-- start of Given data --
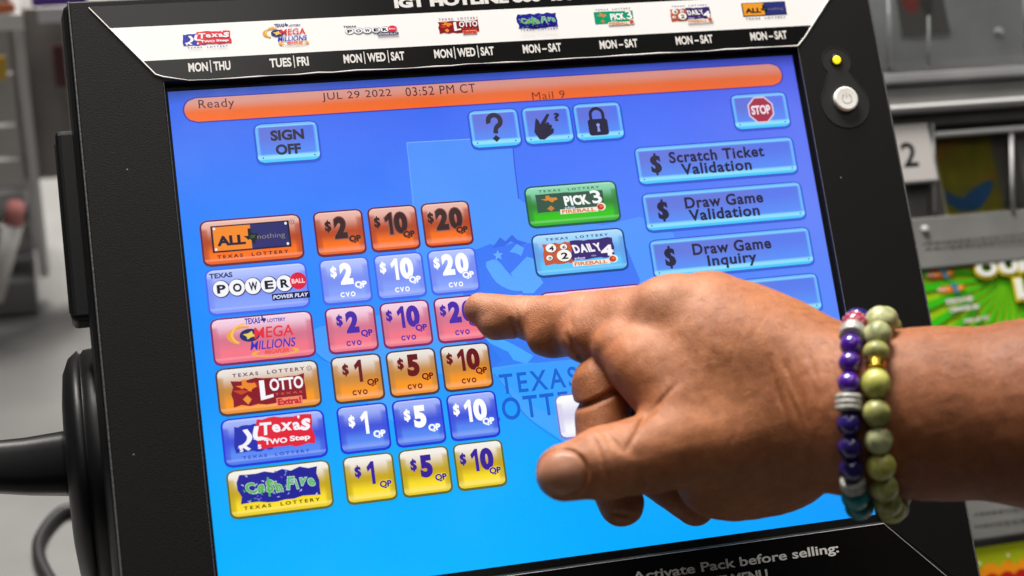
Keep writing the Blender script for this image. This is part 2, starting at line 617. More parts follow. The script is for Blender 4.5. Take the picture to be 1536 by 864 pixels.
def logo_cash(a, tl='#3b3410'):
    rough_rect(a, -0.98, -0.65, 0.95, 0.98, '#232397', 12, 0.05)
    rd = random.Random(4)
    for _ in range(34):
        x, y = rd.uniform(-0.95, 0.92), rd.uniform(-0.6, 0.92)
        c = rd.choice(['#7d8fe0', '#4fae5e', '#c9d3f2', '#6b4fd0'])
        q = rd.uniform(0, 3)
        d = 0.05
        a.poly([(x - d * math.cos(q), y - 2 * d * math.sin(q)), (x + d * math.sin(q), y - d * math.cos(q)), (x + d * math.cos(q), y + 2 * d * math.sin(q))], c)
    a.jtext('CaSh', -0.84, 0.06, 0.12, 0.66, '#58b456', 0.045, rots=(8, -6, 0, 5), outline='#e9f6ea', ow=0.025, hs=(1, 0.75, 1.1, 1.0))
    a.rect(-0.30, -0.42, -0.25, 0.66, '#58b456')
    a.jtext('Five', 0.16, 0.86, 0.15, 0.66, '#66bb78', 0.045, rots=(-4, 5, -6, 5), outline='#eef4f6', ow=0.025, hs=(1.15, 0.95, 0.75, 0.75))
    tl_text(a, -0.9, tl, 1.85, 0.2)


def fireball(a, x, y, w):
    a.rect(x - w / 2, y - 0.17, x + w / 2 * 0.86, y + 0.18, '#f7ecdf')
    a.circle(x + w * 0.52, y + 0.16, 0.13, '#f7ecdf', ry=0.29)
    a.text('FIREBALL', x - 0.06, y, '#d9742c', 0.27, w * 0.82, 0.03)
    a.circle(x + w * 0.5, y + 0.14, 0.1, '#c23a22', ry=0.22)
    a.circle(x + w * 0.5 + 0.02, y + 0.18, 0.05, '#e8763a', ry=0.1)


def logo_pick(a, bgc='#3b5a4a', tl='#2f6a52'):
    rough_rect(a, -1, -0.55, 0.98, 0.78, bgc, 21, 0.012)
    a.push(-0.62, 0.4, 0.26, 0.26); a.poly(TEXAS_PTS, '#d98c3a'); a.pop()
    a.poly([(-0.6, -0.5), (-0.72, -0.3), (-0.6, -0.08), (-0.5, -0.3)], '#c9823a')
    a.jtext('PICK', -0.2, 0.55, 0.16, 0.72, '#fbfdfb', 0.05, rots=(2, 3, 4, 6), dy=0.0)
    a.text('3', 0.76, 0.3, '#fbfdfb', 0.98, 0.3, 0.02, rot=0.08)
    a.text('plus', -0.05, -0.36, '#bfe3f5', 0.2, 0.3, 0.03)
    fireball(a, 0.25, -0.62, 1.2)
    tl_text(a, 1.0, tl, 1.8, 0.17)


def logo_daily(a, tl='#22306f'):
    rough_rect(a, -1, -0.75, -0.18, 0.75, '#c85a38', 31, 0.03)
    rough_rect(a, -0.22, -0.6, 1.0, 0.82, '#3d2a72', 33, 0.03)
    for x, y, r, ch in ((-0.76, 0.4, 0.15, '4'), (-0.4, 0.42, 0.1, '6'), (-0.84, -0.3, 0.09, '0'), (-0.42, -0.22, 0.21, '2')):
        a.circle(x, y, r * 1.06, '#30203a', ry=r * 2.2)
        a.circle(x - 0.01, y + 0.02, r, '#fbf9f4', ry=r * 2.05)
        a.text(ch, x, y, '#1c1628', r * 2.3, r * 0.95, 0.035)
    a.jtext('DAILY', -0.16, 0.66, 0.2, 0.62, '#fbf9fb', 0.05, rots=(6, 4, 6, 6, 8), dy=0.0)
    a.text('4', 0.8, -0.1, '#fbf9fb', 0.8, 0.36, 0.05)
    a.text('plus', 0.0, -0.5, '#d6ccf0', 0.2, 0.3, 0.03)
    a.circle(0.4, -0.4, 0.08, '#8a86b0', ry=0.06)
    fireball(a, 0.35, -0.9, 1.15)
    tl_text(a, 1.05, tl, 1.8, 0.18)


def logo_all(a, org='#f58a25', navy='#2b2a6c', tl='#2a1a2c', screws=True):
    a.rect(-1.02, -0.72, 1.02, 0.94, '#1a1630')
    a.rect(-0.97, -0.62, 0.0, 0.86, org)
    a.rect(0.0, -0.62, 0.97, 0.86, navy)
    a.text('ALL', -0.52, -0.02, '#1d1430', 0.62, 0.74, 0.05)
    a.push(0.0, 0.12, 0.2, 0.5); a.poly(TEXAS_PTS, '#0f1a18'); a.pop()
    a.text('or', 0.05, 0.1, '#3d6a44', 0.2, 0.14, 0.02)
    a.text('nothing', 0.52, 0.02, '#8f8778', 0.4, 0.72, -0.005)
    if screws:
        for x in (-0.93, 0.93):
            for y in (-0.52, 0.76):
                a.circle(x, y, 0.035, '#f2eef0', 10, ry=0.09)
    tl_text(a, -1.0, tl, 1.85, 0.22)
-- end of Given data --
• **Exercise objective**
Pictures are excluded: retype only the lines from the beginning of the listing above through the line with "tl_text(a, -0.9, tl, 1.85, 0.2)", both included.

• **Answer for the task**
Keep writing the Blender script for this image. This is part 2, starting at line 617. More parts follow. The script is for Blender 4.5. Take the picture to be 1536 by 864 pixels.
def logo_cash(a, tl='#3b3410'):
    rough_rect(a, -0.98, -0.65, 0.95, 0.98, '#232397', 12, 0.05)
    rd = random.Random(4)
    for _ in range(34):
        x, y = rd.uniform(-0.95, 0.92), rd.uniform(-0.6, 0.92)
        c = rd.choice(['#7d8fe0', '#4fae5e', '#c9d3f2', '#6b4fd0'])
        q = rd.uniform(0, 3)
        d = 0.05
        a.poly([(x - d * math.cos(q), y - 2 * d * math.sin(q)), (x + d * math.sin(q), y - d * math.cos(q)), (x + d * math.cos(q), y + 2 * d * math.sin(q))], c)
    a.jtext('CaSh', -0.84, 0.06, 0.12, 0.66, '#58b456', 0.045, rots=(8, -6, 0, 5), outline='#e9f6ea', ow=0.025, hs=(1, 0.75, 1.1, 1.0))
    a.rect(-0.30, -0.42, -0.25, 0.66, '#58b456')
    a.jtext('Five', 0.16, 0.86, 0.15, 0.66, '#66bb78', 0.045, rots=(-4, 5, -6, 5), outline='#eef4f6', ow=0.025, hs=(1.15, 0.95, 0.75, 0.75))
    tl_text(a, -0.9, tl, 1.85, 0.2)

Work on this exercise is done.